Kiingi Tūheitia Pōtatau Te Wherowhero VII said that this was the reason he, along with a contingent of more than 400, visited Ihumātao just over two weeks ago, offering to facilitate resolution kōrero with opposing mana whenua.

"Much is yet to be done but I am encouraged by the kaupapa to date, the progress is ongoing, it will take time. Under my korowai and protection the mana whenua can talk freely. They have waited 150 years for their confiscated whenua, they deserve time and space to consider the future of their ancestral land."

He also addressed the outrage among Māori of Oranga Tamariki, but he put a wero down to Māori to ensure they looked after and protected tamariki.

"My challenge is to the whānau, hapū, iwi to take care of our tamariki and where the need arises to place them in a safe home. We must avoid blaming the government and instead work on a solution. We have a chance to design a solution on our own."

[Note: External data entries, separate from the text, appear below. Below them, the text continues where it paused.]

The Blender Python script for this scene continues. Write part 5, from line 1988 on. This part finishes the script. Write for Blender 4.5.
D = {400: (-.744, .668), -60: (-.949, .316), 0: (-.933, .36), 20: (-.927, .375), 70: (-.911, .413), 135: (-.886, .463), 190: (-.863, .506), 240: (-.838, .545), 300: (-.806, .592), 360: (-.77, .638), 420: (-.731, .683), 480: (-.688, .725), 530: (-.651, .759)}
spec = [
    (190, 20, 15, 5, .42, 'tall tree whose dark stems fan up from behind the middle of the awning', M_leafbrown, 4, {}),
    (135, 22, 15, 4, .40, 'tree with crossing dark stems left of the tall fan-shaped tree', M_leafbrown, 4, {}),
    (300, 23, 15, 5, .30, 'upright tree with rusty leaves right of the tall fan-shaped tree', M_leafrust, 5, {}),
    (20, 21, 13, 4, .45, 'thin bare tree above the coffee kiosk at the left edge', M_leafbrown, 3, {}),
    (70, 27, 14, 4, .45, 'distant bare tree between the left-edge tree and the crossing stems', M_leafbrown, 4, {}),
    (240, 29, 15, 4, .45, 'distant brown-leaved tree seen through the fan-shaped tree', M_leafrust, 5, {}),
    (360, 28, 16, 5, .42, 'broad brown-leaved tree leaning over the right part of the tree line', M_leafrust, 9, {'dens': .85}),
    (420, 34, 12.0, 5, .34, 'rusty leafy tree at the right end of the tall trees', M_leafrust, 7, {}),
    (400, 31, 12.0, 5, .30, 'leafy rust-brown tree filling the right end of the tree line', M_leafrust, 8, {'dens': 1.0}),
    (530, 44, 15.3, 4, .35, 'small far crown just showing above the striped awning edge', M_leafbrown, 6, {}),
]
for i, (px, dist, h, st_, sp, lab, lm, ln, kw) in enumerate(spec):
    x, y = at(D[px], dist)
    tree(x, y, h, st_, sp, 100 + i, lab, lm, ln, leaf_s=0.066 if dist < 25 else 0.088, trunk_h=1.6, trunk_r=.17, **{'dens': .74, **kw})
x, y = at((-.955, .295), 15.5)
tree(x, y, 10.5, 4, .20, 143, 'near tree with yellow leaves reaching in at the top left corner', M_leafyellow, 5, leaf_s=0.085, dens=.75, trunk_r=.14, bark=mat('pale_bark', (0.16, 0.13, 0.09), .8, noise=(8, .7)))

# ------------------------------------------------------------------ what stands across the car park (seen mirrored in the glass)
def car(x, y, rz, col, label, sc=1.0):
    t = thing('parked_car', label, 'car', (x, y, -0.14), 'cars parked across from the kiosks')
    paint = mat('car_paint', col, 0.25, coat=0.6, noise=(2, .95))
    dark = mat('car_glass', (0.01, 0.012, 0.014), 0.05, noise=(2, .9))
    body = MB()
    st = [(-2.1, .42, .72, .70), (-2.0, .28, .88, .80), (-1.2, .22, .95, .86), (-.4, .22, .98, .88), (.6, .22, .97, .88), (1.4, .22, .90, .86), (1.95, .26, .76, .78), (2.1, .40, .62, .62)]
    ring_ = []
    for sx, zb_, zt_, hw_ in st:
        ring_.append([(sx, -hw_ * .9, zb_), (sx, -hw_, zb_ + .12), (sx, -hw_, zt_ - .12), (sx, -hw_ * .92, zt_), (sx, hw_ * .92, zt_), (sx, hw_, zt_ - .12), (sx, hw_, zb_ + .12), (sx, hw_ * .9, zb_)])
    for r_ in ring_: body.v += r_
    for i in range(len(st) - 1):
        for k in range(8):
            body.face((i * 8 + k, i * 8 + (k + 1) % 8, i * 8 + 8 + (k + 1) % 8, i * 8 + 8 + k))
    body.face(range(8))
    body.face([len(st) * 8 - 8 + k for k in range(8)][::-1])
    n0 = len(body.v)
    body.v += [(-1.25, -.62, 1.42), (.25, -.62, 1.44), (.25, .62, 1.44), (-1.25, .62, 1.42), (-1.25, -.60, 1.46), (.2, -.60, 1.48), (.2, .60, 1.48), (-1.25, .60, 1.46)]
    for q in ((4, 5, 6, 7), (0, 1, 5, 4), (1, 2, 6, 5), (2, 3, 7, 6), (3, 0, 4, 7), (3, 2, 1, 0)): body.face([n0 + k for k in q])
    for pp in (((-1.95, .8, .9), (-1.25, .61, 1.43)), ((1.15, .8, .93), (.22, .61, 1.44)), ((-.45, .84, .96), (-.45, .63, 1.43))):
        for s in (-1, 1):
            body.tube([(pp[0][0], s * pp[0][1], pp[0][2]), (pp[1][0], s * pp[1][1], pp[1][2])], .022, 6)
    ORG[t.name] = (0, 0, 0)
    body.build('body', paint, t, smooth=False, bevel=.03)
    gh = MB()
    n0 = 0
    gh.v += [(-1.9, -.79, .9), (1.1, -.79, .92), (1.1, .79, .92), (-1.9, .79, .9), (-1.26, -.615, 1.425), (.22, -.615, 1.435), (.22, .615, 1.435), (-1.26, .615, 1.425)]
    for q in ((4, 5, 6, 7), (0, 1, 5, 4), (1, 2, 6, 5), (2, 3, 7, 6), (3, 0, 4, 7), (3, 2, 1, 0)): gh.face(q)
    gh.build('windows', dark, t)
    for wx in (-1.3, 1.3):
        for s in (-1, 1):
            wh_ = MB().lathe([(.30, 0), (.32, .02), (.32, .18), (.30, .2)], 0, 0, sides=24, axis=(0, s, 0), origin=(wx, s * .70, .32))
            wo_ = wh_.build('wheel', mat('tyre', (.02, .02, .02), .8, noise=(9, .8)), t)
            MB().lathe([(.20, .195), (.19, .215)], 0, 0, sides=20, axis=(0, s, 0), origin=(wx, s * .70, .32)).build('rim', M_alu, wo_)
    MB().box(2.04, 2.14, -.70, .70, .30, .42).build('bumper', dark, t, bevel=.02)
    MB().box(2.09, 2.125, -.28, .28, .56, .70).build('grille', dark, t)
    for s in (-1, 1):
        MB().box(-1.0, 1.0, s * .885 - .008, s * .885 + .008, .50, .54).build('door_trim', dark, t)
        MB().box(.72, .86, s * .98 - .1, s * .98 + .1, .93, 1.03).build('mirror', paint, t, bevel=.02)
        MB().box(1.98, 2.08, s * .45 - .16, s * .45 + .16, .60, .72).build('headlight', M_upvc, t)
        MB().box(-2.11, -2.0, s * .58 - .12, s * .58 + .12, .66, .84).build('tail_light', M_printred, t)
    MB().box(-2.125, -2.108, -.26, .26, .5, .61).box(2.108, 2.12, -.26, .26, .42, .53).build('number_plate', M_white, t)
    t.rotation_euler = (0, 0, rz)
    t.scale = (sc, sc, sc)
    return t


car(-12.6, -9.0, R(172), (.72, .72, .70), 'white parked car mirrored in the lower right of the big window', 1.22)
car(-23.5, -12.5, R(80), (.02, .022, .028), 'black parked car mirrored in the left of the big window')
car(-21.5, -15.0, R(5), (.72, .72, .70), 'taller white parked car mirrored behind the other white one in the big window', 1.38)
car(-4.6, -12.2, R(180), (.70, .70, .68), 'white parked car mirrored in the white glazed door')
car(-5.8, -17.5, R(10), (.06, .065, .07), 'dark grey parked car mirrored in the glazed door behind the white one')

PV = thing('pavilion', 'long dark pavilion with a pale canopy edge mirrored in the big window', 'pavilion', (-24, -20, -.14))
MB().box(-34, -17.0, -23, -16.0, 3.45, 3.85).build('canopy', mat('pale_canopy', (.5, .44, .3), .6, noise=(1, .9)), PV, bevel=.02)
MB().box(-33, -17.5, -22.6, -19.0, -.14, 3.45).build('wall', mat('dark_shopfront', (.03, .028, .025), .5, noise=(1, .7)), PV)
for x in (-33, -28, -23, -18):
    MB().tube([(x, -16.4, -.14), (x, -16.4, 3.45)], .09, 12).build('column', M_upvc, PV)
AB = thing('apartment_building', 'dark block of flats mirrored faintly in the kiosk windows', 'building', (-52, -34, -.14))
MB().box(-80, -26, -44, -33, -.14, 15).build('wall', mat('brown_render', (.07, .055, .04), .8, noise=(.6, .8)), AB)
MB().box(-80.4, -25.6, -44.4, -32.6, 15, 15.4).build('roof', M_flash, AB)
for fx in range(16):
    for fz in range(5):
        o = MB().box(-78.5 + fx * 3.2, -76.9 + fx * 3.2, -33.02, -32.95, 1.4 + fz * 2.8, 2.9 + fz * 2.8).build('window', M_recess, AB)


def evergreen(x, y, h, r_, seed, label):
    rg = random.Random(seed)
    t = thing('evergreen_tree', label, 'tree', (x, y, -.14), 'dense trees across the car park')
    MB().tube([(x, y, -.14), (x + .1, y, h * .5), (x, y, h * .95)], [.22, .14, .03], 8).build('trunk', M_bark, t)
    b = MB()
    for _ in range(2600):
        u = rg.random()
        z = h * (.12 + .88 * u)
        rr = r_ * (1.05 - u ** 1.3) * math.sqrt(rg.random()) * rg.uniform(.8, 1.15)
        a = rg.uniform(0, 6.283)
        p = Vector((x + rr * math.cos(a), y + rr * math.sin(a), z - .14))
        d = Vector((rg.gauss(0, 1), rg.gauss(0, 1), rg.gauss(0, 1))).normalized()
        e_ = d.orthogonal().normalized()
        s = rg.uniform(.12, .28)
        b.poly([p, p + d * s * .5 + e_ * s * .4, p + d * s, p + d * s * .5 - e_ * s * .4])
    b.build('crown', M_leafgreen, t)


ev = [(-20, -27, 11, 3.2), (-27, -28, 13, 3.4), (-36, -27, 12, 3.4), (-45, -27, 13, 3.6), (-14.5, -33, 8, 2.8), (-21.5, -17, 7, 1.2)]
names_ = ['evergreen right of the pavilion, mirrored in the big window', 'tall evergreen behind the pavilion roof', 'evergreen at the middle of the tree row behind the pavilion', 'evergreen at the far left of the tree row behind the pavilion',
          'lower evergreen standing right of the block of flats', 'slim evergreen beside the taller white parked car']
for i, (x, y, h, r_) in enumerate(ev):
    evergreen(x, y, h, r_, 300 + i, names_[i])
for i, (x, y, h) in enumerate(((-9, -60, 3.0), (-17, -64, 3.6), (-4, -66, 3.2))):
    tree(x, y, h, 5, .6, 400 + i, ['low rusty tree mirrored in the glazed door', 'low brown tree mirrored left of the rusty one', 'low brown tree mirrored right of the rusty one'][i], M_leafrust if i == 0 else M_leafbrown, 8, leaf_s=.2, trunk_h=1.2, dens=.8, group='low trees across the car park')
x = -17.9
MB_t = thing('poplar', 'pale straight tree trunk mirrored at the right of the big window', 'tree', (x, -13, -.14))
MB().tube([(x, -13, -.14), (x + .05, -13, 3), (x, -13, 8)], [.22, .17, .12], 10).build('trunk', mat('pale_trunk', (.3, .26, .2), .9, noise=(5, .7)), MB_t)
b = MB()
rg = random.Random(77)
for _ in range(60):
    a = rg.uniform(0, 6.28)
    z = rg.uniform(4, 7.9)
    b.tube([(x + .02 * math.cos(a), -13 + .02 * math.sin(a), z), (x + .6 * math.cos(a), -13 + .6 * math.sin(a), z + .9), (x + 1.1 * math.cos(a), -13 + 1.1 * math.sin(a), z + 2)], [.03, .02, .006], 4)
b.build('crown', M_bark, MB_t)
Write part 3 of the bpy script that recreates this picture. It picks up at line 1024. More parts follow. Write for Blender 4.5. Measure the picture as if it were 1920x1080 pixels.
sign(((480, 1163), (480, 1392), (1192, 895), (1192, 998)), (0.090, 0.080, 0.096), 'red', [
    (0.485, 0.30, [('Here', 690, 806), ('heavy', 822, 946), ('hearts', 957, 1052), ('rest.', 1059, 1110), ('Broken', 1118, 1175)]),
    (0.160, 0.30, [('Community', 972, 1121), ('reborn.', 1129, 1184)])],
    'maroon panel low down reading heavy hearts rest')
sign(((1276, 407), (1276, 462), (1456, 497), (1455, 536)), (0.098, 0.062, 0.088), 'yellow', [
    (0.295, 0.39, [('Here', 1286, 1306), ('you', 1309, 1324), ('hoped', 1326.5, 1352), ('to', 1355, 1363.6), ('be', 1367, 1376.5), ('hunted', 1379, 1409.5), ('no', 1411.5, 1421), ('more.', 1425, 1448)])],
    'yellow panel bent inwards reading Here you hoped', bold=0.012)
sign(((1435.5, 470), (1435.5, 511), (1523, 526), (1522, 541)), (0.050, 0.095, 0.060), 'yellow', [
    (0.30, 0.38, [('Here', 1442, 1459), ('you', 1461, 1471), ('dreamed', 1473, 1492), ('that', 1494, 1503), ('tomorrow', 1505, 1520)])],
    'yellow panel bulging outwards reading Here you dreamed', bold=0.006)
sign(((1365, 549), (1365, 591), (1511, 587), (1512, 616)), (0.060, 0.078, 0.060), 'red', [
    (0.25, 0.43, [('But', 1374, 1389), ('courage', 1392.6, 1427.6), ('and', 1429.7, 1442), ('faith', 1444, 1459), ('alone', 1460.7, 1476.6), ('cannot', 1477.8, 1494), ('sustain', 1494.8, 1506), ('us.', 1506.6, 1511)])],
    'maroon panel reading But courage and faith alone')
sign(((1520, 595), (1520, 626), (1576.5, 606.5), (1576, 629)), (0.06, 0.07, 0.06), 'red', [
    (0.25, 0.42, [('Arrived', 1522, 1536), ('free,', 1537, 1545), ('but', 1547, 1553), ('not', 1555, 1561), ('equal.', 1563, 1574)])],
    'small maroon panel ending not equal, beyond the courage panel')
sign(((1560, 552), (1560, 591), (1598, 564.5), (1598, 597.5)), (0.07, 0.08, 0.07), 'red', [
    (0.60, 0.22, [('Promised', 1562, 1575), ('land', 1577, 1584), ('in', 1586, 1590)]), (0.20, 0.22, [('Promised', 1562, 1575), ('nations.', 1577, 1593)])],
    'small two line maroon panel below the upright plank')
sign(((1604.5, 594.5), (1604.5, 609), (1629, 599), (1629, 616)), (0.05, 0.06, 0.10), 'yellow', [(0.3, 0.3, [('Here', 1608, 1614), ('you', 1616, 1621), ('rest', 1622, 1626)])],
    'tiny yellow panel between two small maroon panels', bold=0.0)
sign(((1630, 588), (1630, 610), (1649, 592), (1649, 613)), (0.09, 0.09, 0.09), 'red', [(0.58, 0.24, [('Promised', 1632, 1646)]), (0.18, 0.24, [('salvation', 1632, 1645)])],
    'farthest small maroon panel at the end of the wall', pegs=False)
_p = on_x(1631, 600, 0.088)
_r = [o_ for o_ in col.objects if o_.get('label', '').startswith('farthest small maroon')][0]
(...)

He was met with laughs when he talked about Prime Minister Jacinda Ardern's visit and her invitation to be held to account.

Kiingi Tūheitia talked about a range of projects and visits in the past year, including visiting the Pope and his renewed commitment to look after those fallen on hard times. He said he had invited the Pope to Aotearoa, which seemed to have been taken seriously.

He said the Kiingitanga had been working alongside Department of Corrections and Housing New Zealand on building a new facility on Te Wherowhero land at Collins Road, after he visited the Wiri women's prison and felt strongly that despite being in houses on the grounds that inside wired fences was "a wrong way for a child to start their life". He said progress had been slow but he remained hopeful.

He has also charged Waikato-Tainui entities and the government to take on the legacy project to ensure the protection and preservation of cultural history - including the Kiingitanga taonga collection, which catalogues and charts their journey over the past 160 years.

"The collection is stored across a number of sites, there is no consistent strategy to care for and provide the appropriate display of items from the collection. It is vital that we continue to record, gather and protect these items and preserve these taonga in purpose-built facilities."

He said it was integral to do this so the history was shared and valued to prevent a repeat of mistakes made in this country.

Kiingi Tūheitia finished his kōrero, in ad-lib fashion, advising leaders around the country about to do their mahi.

"All these leaders, they can't just use their head, you've got to use your heart. You're there for the people."